◆ **WHAT NEEDS TO BE DONE**: Drop every picture, then transcribe the remaining data exactly.

=======

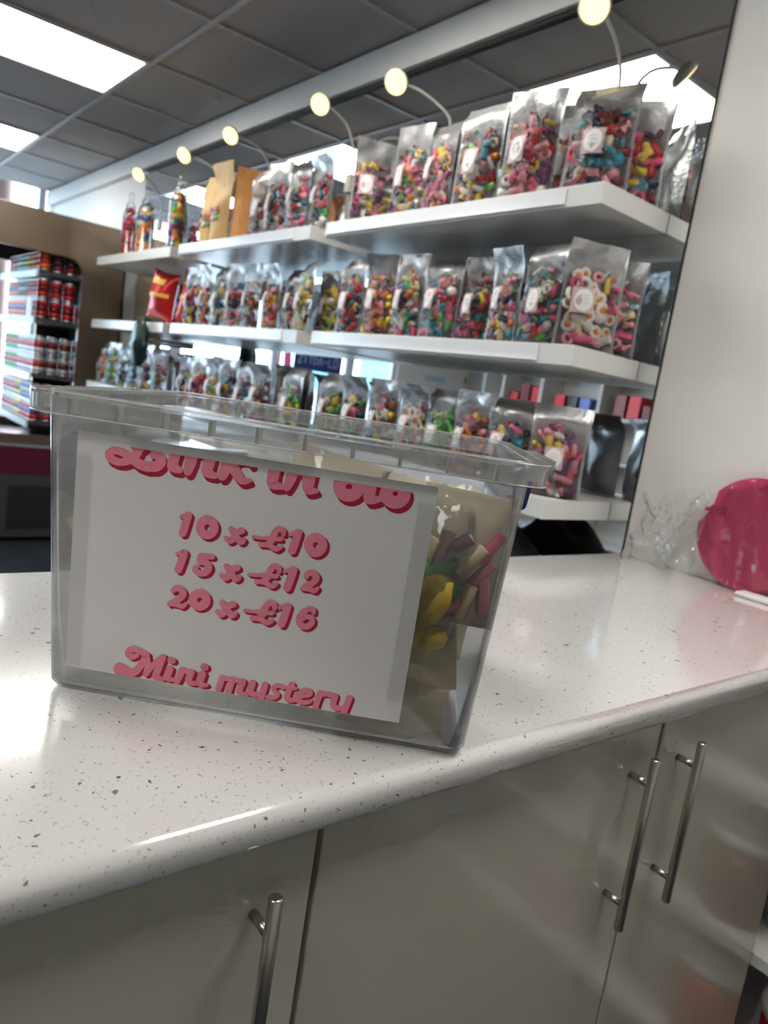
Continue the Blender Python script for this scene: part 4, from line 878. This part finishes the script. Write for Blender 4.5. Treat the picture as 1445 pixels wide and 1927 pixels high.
# notch near the upper left
na = [p for p in dsk if not (-.121 < p[0] < -.092 and .030 < p[1] - cz < .078)]
i0 = next(i for i, p in enumerate(na) if p[0] < -.05 and p[1] - cz < .032 and p[0] < -.1)
na[i0:i0] = [(-.094, cz + .077), (-.098, cz + .043), (-.112, cz + .038)]
LE = Matrix.Rotation(R(-3.0), 4, 'X')
MB().prism(na, lambda p, k: tuple(LE @ Vector((p[0], -.012 + .007 * k, p[1])))).obj('board', 'pink_board', pb)
MB().prism([(-.105, cz + .025), (-.068, cz + .025), (-.066, cz + .046), (-.10, cz + .046)], lambda p, k: tuple(LE @ Vector((p[0], -.0128 + .0006 * k, p[1])))).obj('flap', 'pink_dark', pb)
def wrapf(u, v):
    x = -rd * 1.0 + 2.02 * rd * u; z = .004 + 2.0 * rd * v
    dx = x / rd; dz = (z - cz) / rd; r_ = math.hypot(dx, dz)
    y = -.020 - .008 * noise.noise(Vector((u * 7 + v * 2, v * 1.6, .3))) - .004 * noise.noise(Vector((u * 15 + v * 4, v * 3, 4)))
    k = min(1, .97 / max(r_, .01)); x *= k; z = cz + (z - cz) * k
    return tuple(LE @ Vector((x, min(y, -.0135), z)))
MB().grid(wrapf, 30, 30).obj('film_front', 'wrap_film', pb, smooth=True)
def tail(u, v):
    x = -.10 - .165 * u * (1 + .16 * noise.noise(Vector((1, v * 7, 5)))); z = .012 + (.19 - .06 * u + .05 * noise.noise(Vector((u * 6, 3, 1)))) * v + .01 * noise.noise(Vector((u * 4, v * 3, 2)))
    y = -.026 - .014 * noise.noise(Vector((u * 4, v * 4, 9))) - .007 * noise.noise(Vector((u * 10, v * 9, 3)))
    return (x, min(y, .004), z)
MB().grid(tail, 26, 26).obj('film_tail', 'crinkle_film', pb, smooth=True)
def strip(pts, w, name, th=.0012):
    m = MB()
    for i in range(len(pts) - 1):
        a, b = Vector(pts[i]), Vector(pts[i + 1]); s_ = Vector((w / 2, 0, 0)); o = Vector((0, th, 0))
        m.add([a - s_, a + s_, b + s_, b - s_, a - s_ + o, a + s_ + o, b + s_ + o, b - s_ + o], [(0, 1, 2, 3), (7, 6, 5, 4), (0, 4, 5, 1), (1, 5, 6, 2), (2, 6, 7, 3), (3, 7, 4, 0)])
    return m.obj(name, 'white_film', pb)
strip([(-.180, -.030, .004), (-.170, -.028, .05), (-.145, -.026, .10), (-.110, -.022, .155)], .030, 'white_tape')
strip([(-.272, -.030, .002), (-.270, -.022, .030), (-.266, -.016, .055)], .018, 'white_tape')
MB().box(.015, .13, -.06, -.022, .0005, .010).obj('wrap_fold', 'label_white', pb, bevel=.003)

# pale letter-like strokes on the navy window sign (too soft to read)
lm = MB(); gx = 0.25
for ptsl in ([(0, 4), (2, 5), (3, 4), (0, 0), (3, 0)], [(1.5, 5), (1.5, 0)], [(0, 5), (3, 5), (1.5, 5), (1.5, 0)], [(0, 0), (0, 5), (3, 3), (3, 1), (0, 0)], [(0, 0), (1.5, 5), (3, 0)], [(0, 2.5), (3, 2.5)], [(0, 5), (0, 0), (3, 0)], [(0, 0), (0, 5), (3, 5), (3, 0), (0, 0)]):
    for po_ in stroke_polys(ptsl, .8): lm.add([(.0015, gx - p[0] * .014, .07 + p[1] * .016) for p in po_], [tuple(range(len(po_)))])
    gx -= .064
lm.obj('lettering', 'sign_letter', sg)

=======

◆ **SOLUTION TO THIS EXERCISE**:
Continue the Blender Python script for this scene: part 4, from line 878. This part finishes the script. Write for Blender 4.5. Treat the picture as 1445 pixels wide and 1927 pixels high.
# notch near the upper left
na = [p for p in dsk if not (-.121 < p[0] < -.092 and .030 < p[1] - cz < .078)]
i0 = next(i for i, p in enumerate(na) if p[0] < -.05 and p[1] - cz < .032 and p[0] < -.1)
na[i0:i0] = [(-.094, cz + .077), (-.098, cz + .043), (-.112, cz + .038)]
LE = Matrix.Rotation(R(-3.0), 4, 'X')
MB().prism(na, lambda p, k: tuple(LE @ Vector((p[0], -.012 + .007 * k, p[1])))).obj('board', 'pink_board', pb)
MB().prism([(-.105, cz + .025), (-.068, cz + .025), (-.066, cz + .046), (-.10, cz + .046)], lambda p, k: tuple(LE @ Vector((p[0], -.0128 + .0006 * k, p[1])))).obj('flap', 'pink_dark', pb)
def wrapf(u, v):
    x = -rd * 1.0 + 2.02 * rd * u; z = .004 + 2.0 * rd * v
    dx = x / rd; dz = (z - cz) / rd; r_ = math.hypot(dx, dz)
    y = -.020 - .008 * noise.noise(Vector((u * 7 + v * 2, v * 1.6, .3))) - .004 * noise.noise(Vector((u * 15 + v * 4, v * 3, 4)))
    k = min(1, .97 / max(r_, .01)); x *= k; z = cz + (z - cz) * k
    return tuple(LE @ Vector((x, min(y, -.0135), z)))
MB().grid(wrapf, 30, 30).obj('film_front', 'wrap_film', pb, smooth=True)
def tail(u, v):
    x = -.10 - .165 * u * (1 + .16 * noise.noise(Vector((1, v * 7, 5)))); z = .012 + (.19 - .06 * u + .05 * noise.noise(Vector((u * 6, 3, 1)))) * v + .01 * noise.noise(Vector((u * 4, v * 3, 2)))
    y = -.026 - .014 * noise.noise(Vector((u * 4, v * 4, 9))) - .007 * noise.noise(Vector((u * 10, v * 9, 3)))
    return (x, min(y, .004), z)
MB().grid(tail, 26, 26).obj('film_tail', 'crinkle_film', pb, smooth=True)
def strip(pts, w, name, th=.0012):
    m = MB()
    for i in range(len(pts) - 1):
        a, b = Vector(pts[i]), Vector(pts[i + 1]); s_ = Vector((w / 2, 0, 0)); o = Vector((0, th, 0))
        m.add([a - s_, a + s_, b + s_, b - s_, a - s_ + o, a + s_ + o, b + s_ + o, b - s_ + o], [(0, 1, 2, 3), (7, 6, 5, 4), (0, 4, 5, 1), (1, 5, 6, 2), (2, 6, 7, 3), (3, 7, 4, 0)])
    return m.obj(name, 'white_film', pb)
strip([(-.180, -.030, .004), (-.170, -.028, .05), (-.145, -.026, .10), (-.110, -.022, .155)], .030, 'white_tape')
strip([(-.272, -.030, .002), (-.270, -.022, .030), (-.266, -.016, .055)], .018, 'white_tape')
MB().box(.015, .13, -.06, -.022, .0005, .010).obj('wrap_fold', 'label_white', pb, bevel=.003)

# pale letter-like strokes on the navy window sign (too soft to read)
lm = MB(); gx = 0.25
for ptsl in ([(0, 4), (2, 5), (3, 4), (0, 0), (3, 0)], [(1.5, 5), (1.5, 0)], [(0, 5), (3, 5), (1.5, 5), (1.5, 0)], [(0, 0), (0, 5), (3, 3), (3, 1), (0, 0)], [(0, 0), (1.5, 5), (3, 0)], [(0, 2.5), (3, 2.5)], [(0, 5), (0, 0), (3, 0)], [(0, 0), (0, 5), (3, 5), (3, 0), (0, 0)]):
    for po_ in stroke_polys(ptsl, .8): lm.add([(.0015, gx - p[0] * .014, .07 + p[1] * .016) for p in po_], [tuple(range(len(po_)))])
    gx -= .064
lm.obj('lettering', 'sign_letter', sg)